What this task involves
Transcribe the listing exactly, leaving out every picture.

Collected data
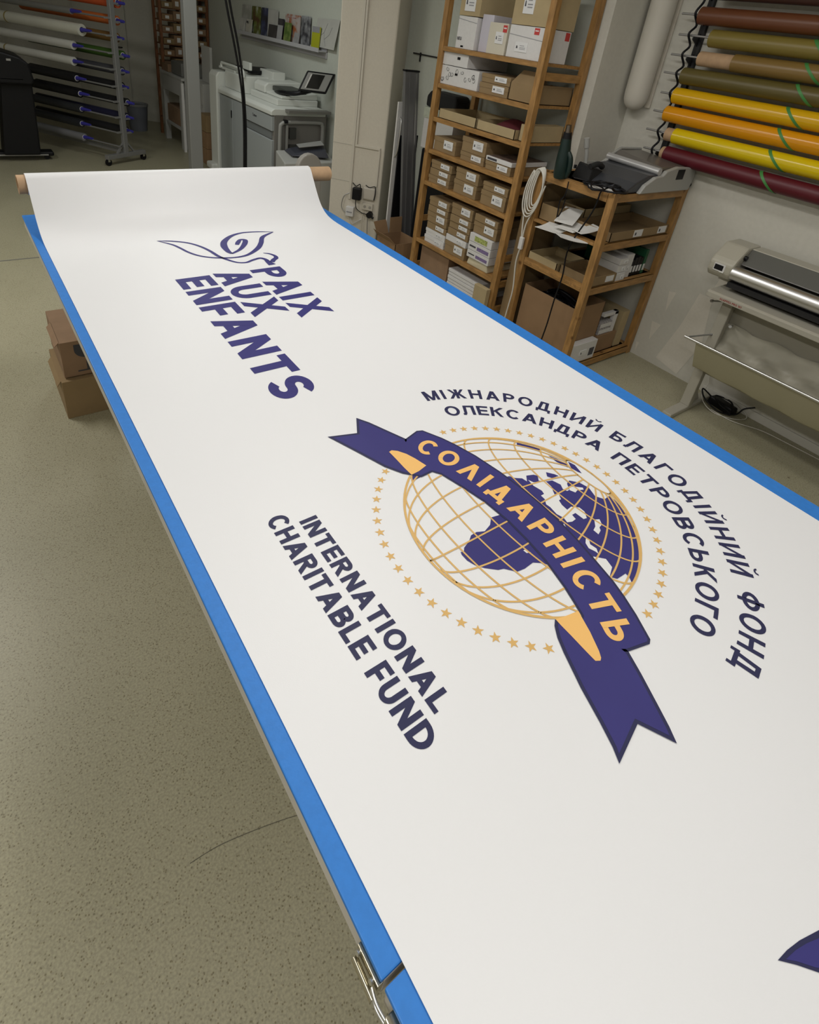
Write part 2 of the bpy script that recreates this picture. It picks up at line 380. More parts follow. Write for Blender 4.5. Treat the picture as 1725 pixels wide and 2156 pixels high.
# ------------------------------------------------------------------ work table
TZ = 0.92
TX0, TX1 = 0.217, 1.708
table = empty('work_table', (0.96, 1.6, 0), 'long work table covered with a blue cutting mat, banner lying on it', 'table')
table2 = empty('work_table', (0.96, -0.5, 0), 'nearer section of the blue topped work table, beyond the narrow joint', 'table')
for root, y0, y1 in ((table, 0.1305, 3.14), (table2, -1.3, 0.1235)):
    MB().box(TX0 + .004, TX1 - .004, y0, y1, 0.862, 0.911).build('tabletop', M_BOARD, root, bevel=0.003)
    MB().box(TX0, TX1, y0, y1, 0.911, TZ).build('cutting_mat', M_BLUE, root, bevel=0.002)
    ly = (y0 + 0.3, y1 - 0.3)
    for xx in (0.52, 1.42):
        for yy in ly:
            MB().box(xx - .03, xx + .03, yy - .03, yy + .03, 0, 0.862).build('leg', M_GREYM, root, bevel=0.004)
    MB().box(0.52, 1.42, ly[0] - .02, ly[0] + .02, 0.80, 0.86).build('crossbar', M_GREYM, root)
    MB().box(0.52, 1.42, ly[1] - .02, ly[1] + .02, 0.80, 0.86).build('crossbar', M_GREYM, root)
# draw latch on the table side
latch = empty('toggle_latch', (0.20, 0.14, 0.87), 'shiny metal toggle latch screwed to the left edge of the table at its joint', 'latch')
M_LAT = mat('yellowish_steel', (0.55, 0.51, 0.40), 0.22, metal=1.0)
MB().box(0.213, 0.2215, 0.130, 0.176, 0.882, 0.908).build('base_plate', M_LAT, latch, bevel=0.001)
mb = MB(); mb.tube([(0.2075, 0.172, 0.886), (0.2065, 0.128, 0.886)], 0.0045, 14); mb.build('lever', M_LAT, latch)
mb = MB(); mb.tube([(0.212, 0.170, 0.902), (0.2085, 0.170, 0.903)], 0.0035, 12); mb.build('rivet', M_CHROME, latch)
mb = MB(); mb.tube([(0.212, 0.140, 0.902), (0.2085, 0.140, 0.903)], 0.0035, 12); mb.build('rivet', M_CHROME, latch)
mb = MB(); mb.tube(smooth_path([(0.209, 0.136, 0.893), (0.2065, 0.122, 0.884), (0.208, 0.104, 0.884), (0.211, 0.101, 0.884)]), 0.002); mb.build('hook_wire', M_CHROME, latch)
mb = MB(); mb.tube(smooth_path([(0.209, 0.136, 0.898), (0.2065, 0.122, 0.897), (0.208, 0.104, 0.897), (0.211, 0.101, 0.897)]), 0.002); mb.build('hook_wire', M_CHROME, latch)
MB().box(0.207, 0.2215, 0.088, 0.106, 0.878, 0.903).build('catch', M_LAT, latch, bevel=0.0015)

# ------------------------------------------------------------------ banner
banner = empty('printed_banner', (0.94, 1.5, TZ), 'wide white vinyl banner with navy logos and gold globe, unrolled over the blue table', 'banner')
BX0, BX1 = 0.247, 1.640
prof = [(-1.25, .9222), (0, .9222), (1.2, .9222), (2.35, .9222), (2.55, .9222), (2.655, .9222), (2.72, .9255), (2.77, .9345), (2.812, .951), (2.852, .978), (2.89, 1.018), (2.93, 1.068)]
prof = [(p.x, p.y) for p in smooth_path([(a, b, 0) for a, b in prof[3:]], 5)]
prof = [(-1.25, .9222), (0, .9222), (0.8, .9222), (1.6, .9222)] + prof
RC = (3.012, 1.098); RR = 0.0475
for k in range(0, 44):
    a = math.radians(141 - k * 7.6); prof.append((RC[0] + (RR - k * .00006) * math.cos(a), RC[1] + (RR - k * .00006) * math.sin(a)))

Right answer
Write part 2 of the bpy script that recreates this picture. It picks up at line 380. More parts follow. Write for Blender 4.5. Treat the picture as 1725 pixels wide and 2156 pixels high.
# ------------------------------------------------------------------ work table
TZ = 0.92
TX0, TX1 = 0.217, 1.708
table = empty('work_table', (0.96, 1.6, 0), 'long work table covered with a blue cutting mat, banner lying on it', 'table')
table2 = empty('work_table', (0.96, -0.5, 0), 'nearer section of the blue topped work table, beyond the narrow joint', 'table')
for root, y0, y1 in ((table, 0.1305, 3.14), (table2, -1.3, 0.1235)):
    MB().box(TX0 + .004, TX1 - .004, y0, y1, 0.862, 0.911).build('tabletop', M_BOARD, root, bevel=0.003)
    MB().box(TX0, TX1, y0, y1, 0.911, TZ).build('cutting_mat', M_BLUE, root, bevel=0.002)
    ly = (y0 + 0.3, y1 - 0.3)
    for xx in (0.52, 1.42):
        for yy in ly:
            MB().box(xx - .03, xx + .03, yy - .03, yy + .03, 0, 0.862).build('leg', M_GREYM, root, bevel=0.004)
    MB().box(0.52, 1.42, ly[0] - .02, ly[0] + .02, 0.80, 0.86).build('crossbar', M_GREYM, root)
    MB().box(0.52, 1.42, ly[1] - .02, ly[1] + .02, 0.80, 0.86).build('crossbar', M_GREYM, root)
# draw latch on the table side
latch = empty('toggle_latch', (0.20, 0.14, 0.87), 'shiny metal toggle latch screwed to the left edge of the table at its joint', 'latch')
M_LAT = mat('yellowish_steel', (0.55, 0.51, 0.40), 0.22, metal=1.0)
MB().box(0.213, 0.2215, 0.130, 0.176, 0.882, 0.908).build('base_plate', M_LAT, latch, bevel=0.001)
mb = MB(); mb.tube([(0.2075, 0.172, 0.886), (0.2065, 0.128, 0.886)], 0.0045, 14); mb.build('lever', M_LAT, latch)
mb = MB(); mb.tube([(0.212, 0.170, 0.902), (0.2085, 0.170, 0.903)], 0.0035, 12); mb.build('rivet', M_CHROME, latch)
mb = MB(); mb.tube([(0.212, 0.140, 0.902), (0.2085, 0.140, 0.903)], 0.0035, 12); mb.build('rivet', M_CHROME, latch)
mb = MB(); mb.tube(smooth_path([(0.209, 0.136, 0.893), (0.2065, 0.122, 0.884), (0.208, 0.104, 0.884), (0.211, 0.101, 0.884)]), 0.002); mb.build('hook_wire', M_CHROME, latch)
mb = MB(); mb.tube(smooth_path([(0.209, 0.136, 0.898), (0.2065, 0.122, 0.897), (0.208, 0.104, 0.897), (0.211, 0.101, 0.897)]), 0.002); mb.build('hook_wire', M_CHROME, latch)
MB().box(0.207, 0.2215, 0.088, 0.106, 0.878, 0.903).build('catch', M_LAT, latch, bevel=0.0015)

# ------------------------------------------------------------------ banner
banner = empty('printed_banner', (0.94, 1.5, TZ), 'wide white vinyl banner with navy logos and gold globe, unrolled over the blue table', 'banner')
BX0, BX1 = 0.247, 1.640
prof = [(-1.25, .9222), (0, .9222), (1.2, .9222), (2.35, .9222), (2.55, .9222), (2.655, .9222), (2.72, .9255), (2.77, .9345), (2.812, .951), (2.852, .978), (2.89, 1.018), (2.93, 1.068)]
prof = [(p.x, p.y) for p in smooth_path([(a, b, 0) for a, b in prof[3:]], 5)]
prof = [(-1.25, .9222), (0, .9222), (0.8, .9222), (1.6, .9222)] + prof
RC = (3.012, 1.098); RR = 0.0475
for k in range(0, 44):
    a = math.radians(141 - k * 7.6); prof.append((RC[0] + (RR - k * .00006) * math.cos(a), RC[1] + (RR - k * .00006) * math.sin(a)))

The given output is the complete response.